Black Ivy: African American Intellectuals at Harvard during the Twentieth Century

AHA Session 56
Friday, January 6, 2012: 9:30 AM-11:30 AM
Colorado Room (Sheraton Chicago Hotel & Towers)
Chair:
Jonathan Scott Holloway, Yale University
Comment:
Martha Biondi, Northwestern University

Session Abstract

Harvard University is a key site to explore the growth and development of the intellectual thought on race during the 20th century. For much of that time, it was one of the premier American universities because it represented a critical site of intellectual life, a place where the production and dissemination of knowledge occurred. Harvard is a distinct case that includes a specific cohort of historical actors. Yet it is also representative of the intellectual life at white northeastern colleges. The three papers in this panel will explore the early and late century historical developments of academics who were associated with the university. These African-American scholars began the important work of entering into public discourse in order to offer a counter narrative to the widespread racism and racial inequality of American society.

The first paper explores the intellectual development of Alain Locke during his undergraduate years at Harvard from 1904-1907. Locke attended Harvard during a time period when black students had a token presence at the white university. To the extent that students engaged in a project of racial integration, it was through small campus clubs and societies. By contrast, Locke initially rejected a public embrace of his black identity and exhibited a strong antipathy toward other individuals who were African American in private correspondence. Although the college world was not entirely welcoming to blacks, Locke’s relationship with his Jewish classmates and teachers led to his embrace of black culture. In particular, Horace Kallen’s influence was instrumental in the formation of the Locke’s literary and cultural work in the Harlem Renaissance.

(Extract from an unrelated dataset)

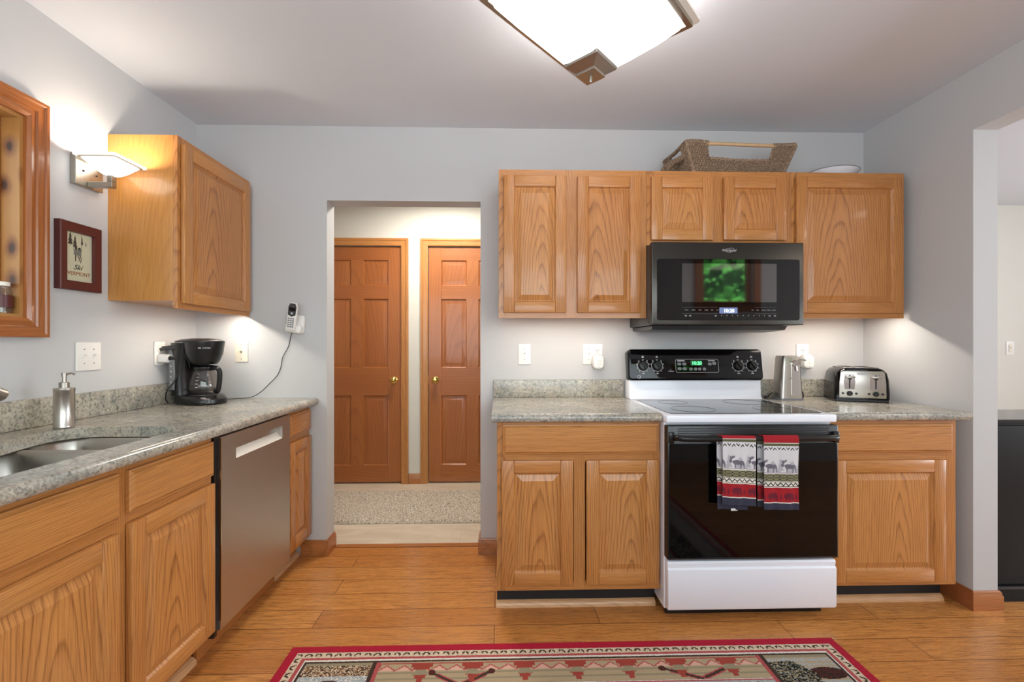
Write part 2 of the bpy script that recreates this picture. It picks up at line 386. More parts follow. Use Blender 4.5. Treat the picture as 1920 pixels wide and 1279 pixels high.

The second paper looks at Derrick Bell’s critical race theory. Harvard Law School hired Bell in 1969 as a non-traditional faculty member and fired him in 1990 for an extended leave in protest of the lack of a woman of color in the faculty ranks. During those years, Bell's activism in and out of the academy helped shape his legal scholarship. One of Derrick Bell’s key contributions to academic thought is his critical race theory, which argues that racism is deeply entrenched in American political, social, and economic institutions. The embrace of colorblindness as a matter of legal policy ignores the extent to which racism is part of the fabric of American society.

The final paper examines the role of white administrators, black faculty and black students played during the 1970’s implementation phase of the Afro-American Studies department at Harvard. The administration had the power to shape the moderate and traditional direction of the department. Although there were key leftist faculty voices, such as Ewart Guinier and Derrick Bell, they lost multiple reform battles with the centrist administrators during the decade.  By contrast to the previous decade, black student activists made the strategic decision to side with administrators in regard to Afro-American Studies department reform. The newly revised liberalism of the Harvard administration supported some elements of the racial reform agenda, but not the elements that would bring about bottom-up and community based change to Harvard’s organizational structure.